Aku tidak peduli dengan bagaimana hubunganku berakhir dan aku tidak memberikan kesempatan kedua. Sementara aku semakin intens berkomunikasi dengan yang kedua selama dua minggu terakhir. Namun ada perasaan janggal disitu ketika aku merasa akhir-akhir ini selalu aku yang memulai percakapan. Aku merasa ada yang berubah. Puncaknya saat kami berada di sebuah acara yang sama di satu kota, ia sama sekali tidak menghubungiku dan ia mau tidak seorangpun mengetahui tentang kita. Aku merasa aneh disitu. Namun ia menjelaskan bahwa tidak ingin jikalau gagal gosipnya tidak menyebar kemana2. Karena acara tersebut ada di kantornya. Okay, aku mencoba memahaminya dan mengikuti aturan mainnya eventough aku ngerasa ga dianggep sama sekali. To be honest aku sedih dan mikir lebih baik aku ga pernah datang.

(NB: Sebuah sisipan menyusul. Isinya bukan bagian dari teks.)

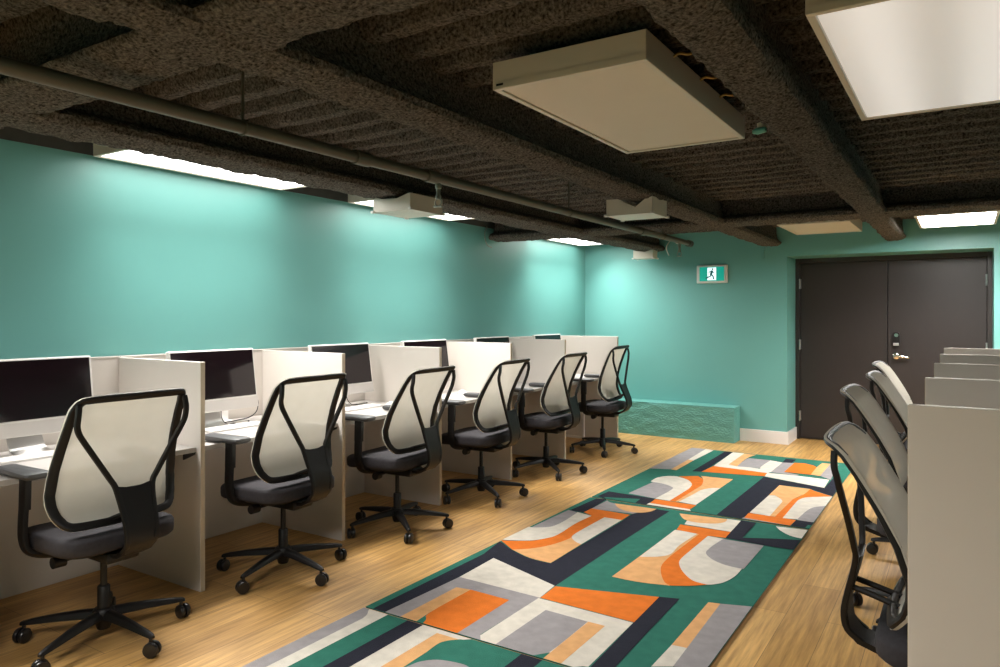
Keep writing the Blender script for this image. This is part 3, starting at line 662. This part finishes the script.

Esoknya kami sudah berencana untuk bertemu jauh-jauh hari sebelumnya. Maka aku berusaha untuk mengkonfirmasinya. Tak kusangka ia menjawab, “besok ku kabari lagi sebelum jam 1. Diusahakan bisa”. What the fuck! Aku udah spare waktu buat kita ketemuan tapi jawabnnya diusahakan. Okay fine aku tunggu sampai jam 1. Sampai setengah 3 tidak ada kabar dan aku mulai gemas. Aku berusaha memancing dengan bilang mau pergi dengan teman, jika memungkinkan balik sebelum jam 5 (jam awal janjian ketemu) kita bisa ketemu namun jika tidak aku akan langsung pulang. Parahnya dia hanya menjawab okay. Fine! Aku emosi disitu. Why? Karena aku udah terlanjur beli tiket pesawat paling malam (21.20) dan bela-belain pulang sendirian (temanku pulang jam 7 malam naik kereta). Aku protes mengungkapkan kekesalanku padanya dan akhirnya dia berkata mengikuti apa mauku dan akhirnya kita ketemu jam 17.30 sore. Rencana awal dia mau ngajak makan akhirnya tidak jadi dan langsung mengantarku ke bandara. Akhirnya kita nongkrong di salah satu tempat dan ngobrol sampai waktu boarding 20.50 malam.

Well, nothing special on our conversation. My mood was already broken since the beginning. Both of us feel tired. One question lingering my mind, why he changed? Then I try to ask about ex. Did he has or not? This going to be pretty interesting for me. At the beginning he said, “how if I don’t want to answer?”. I said, ya that’s okay you have right to keep silent.